Gas-shielded flux-cored wires within AWS category E71T-1C/M H8 all have tensile strength values of at least 70 ksi, all-position capabilities, CO2 or mixed Ar/CO2 gas requirements, impact toughness of at least 20 ft. lbs. at -40 degrees F, and hydrogen content below 8 ml/100g. While these specifications help determine the type of wire you use for your application, they do not tell the whole story.
For example, two gas-shielded flux-cored wires from the same manufacturer can both fall within the same E71-1C/M H8 category, yet offer significant differences that can have both practical and economic impacts on your welding operations. Although the two wires are in the same AWS class, they could have significant differences in arc qualities, penetration profiles, spatter levels, slag systems, out-of-position capabilities, and more.
Choosing a wire based on its AWS classification without also referring to these additional traits can reduce productivity and lead to excessive downtime, which is spent grinding and reworking bad welds and removing slag and spatter.
If you have issues choosing the best flux core wire, check out our detailed guide.
Myth #4: Flux-cored Wire Doesn’t Benefit From Pulse Welding?
Finally, some welders contend that gas-shielded flux-cored wire doesn’t benefit from pulse welding. Most flux-cored wires do not exhibit improved welding performance with pulsed welding. However, the small diameter (0.045-in.) T-5 of wires (ex: E70T-5C), not only can be used with a pulsed-welding program, they show a definite improvement in bead contour and spatter reduction.
Pulsed welding reduces the overall heat input to the workpiece by ramping up the electrical current until it is sufficient to create filler metal transfer.
Then, the current reverts to a background level that is able to maintain the arc but not strong enough to create a metal transfer. The weld pool then is able to cool slightly before the current increases and deposits more filler metal again.
Using a traditional short-circuit process, the lime-based slag in T-5 wires produces excessive amounts of spatter and makes them very difficult to use in vertical applications. Using a pulse program substantially improves the weldability of the T-5 class of wires, resulting in faster travel speeds, increased deposition rates, less spatter, increased all-position puddle control, and the ability to work thinner sections of material without risking distortion.

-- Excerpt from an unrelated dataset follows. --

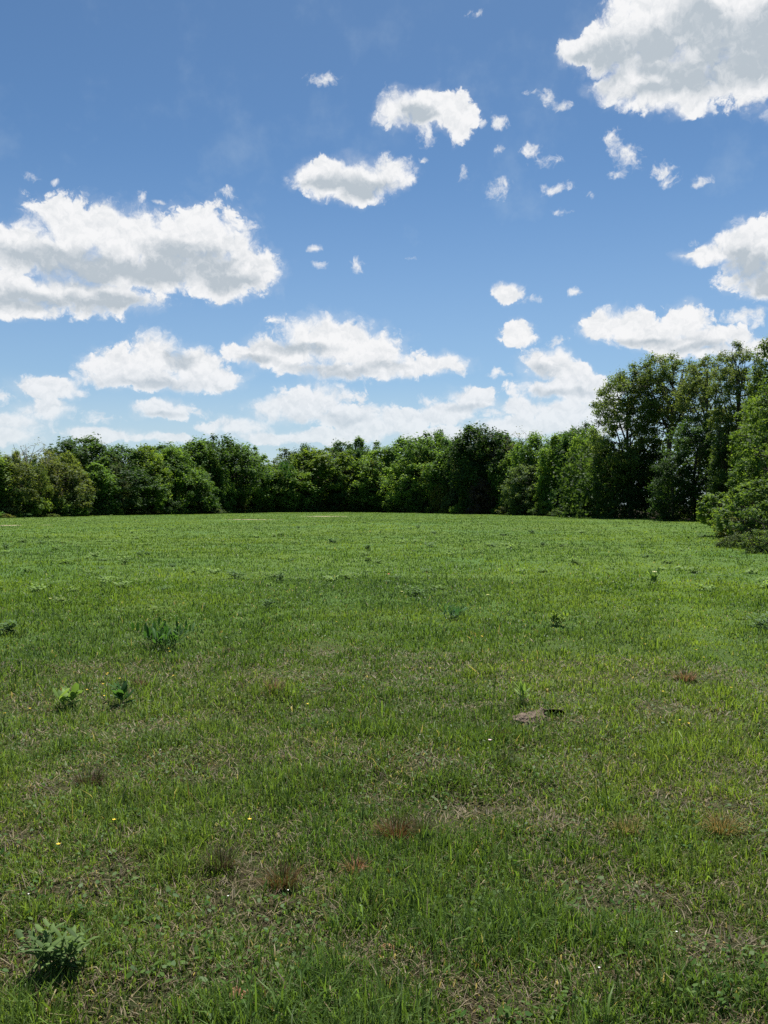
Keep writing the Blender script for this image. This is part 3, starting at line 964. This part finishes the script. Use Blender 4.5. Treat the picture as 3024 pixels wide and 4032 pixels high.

In general, T-5 gas-shielded flux-cored wires are used in heavy equipment manufacturing, such as farm and construction equipment, and are preferred for their ability to provide very high deposition rates, high impact toughness, and low hydrogen content. The basic slag system used in T-5 wires produces a very high-quality weld deposit that is very resistant to cracking, making this class of wire ideal for welding metals that are exposed to severe weather and mechanical stress. These categories of wire are available in both carbon steel and low alloy varieties.
However, if pulsed welding is done with these wires it is important to use a smaller diameter wire — generally 1/16 in. or less. Also, because of the fast-cooling weld puddle, pulsed welding generally results in shallower penetration than non-pulsed welding, so care should be taken to ensure the weld meets the penetration requirements of the application.
The weld qualities and productivity improvements offered by gas-shielded flux-cored wires are often overlooked as a result of commonly held myths about their suitability for a variety of applications. A clearer understanding of the range and capabilities of this class of wires, however, reveals that they can offer the best combination of efficiency and welder appeal for many industrial applications.
Flux core Welding Myths
Myth #1: The Flux core Welding Process Produces a Lot of Hard Spatter
If you are a beginner welder and each time you try to flux core weld you have to deal with lots of hard spatter, there is a chance you are doing something wrong. You should first try to tune your flux core welder according to the manufacturer’s recommendations. If the problems with settings still persist, you are probably dealing with improper polarity.
DC positive will results in lots of spatter, high ropey bead, and lack of penetration. The spatter is hardly stacked and it is almost impossible to remove it even with post-weld cleaning.
The reason is that DC+ polarity gives about 70% of the power source on the wire, while only 30% on the base metals.
Once you switch it the polarity of your welding gun and ground, you will get DC negative polarity with constant voltage, smooth bead appearance, and high weld quality results. If the problem is still present, you can use anti-spatter products.
Myth #2: Flux core Welding Lacks Penetration
Many welders believe you get less penetration with flux core welding compared to short-circuit MIG welding wires. However, the results if not the similar, are quite the opposite.
Flux core welding shows noticeably better penetration on the thicker plates compared to MIG welding, and that’s why it is often used in more challenging projects.
If you struggle with lack of penetration with flux core welding, you should rework your welding parameters, and make sure you get a filler wire to base metal fit-up and proper wire feed.
Myth #3: Flux core Welding Struggles With Porosity
Once again, if you are a beginner welder trying flux core welding for the first time, you might have to deal with excess porosity. While solid wires don’t usually struggle with porosity, flux core components can weaken if stored improperly. Moisture can impact the positive characteristics of flux core wire, so you should make sure you store them properly.
Another common source of porosity in flux core is improper contact tip to work distance.
If you get too close to the workpiece with your welding gun and put the contact tip right next to the weld puddle, there are high chances of porosity. Therefore, maintaining proper CTWD is essential. That way, you preheat the flux before it enters the weld pool.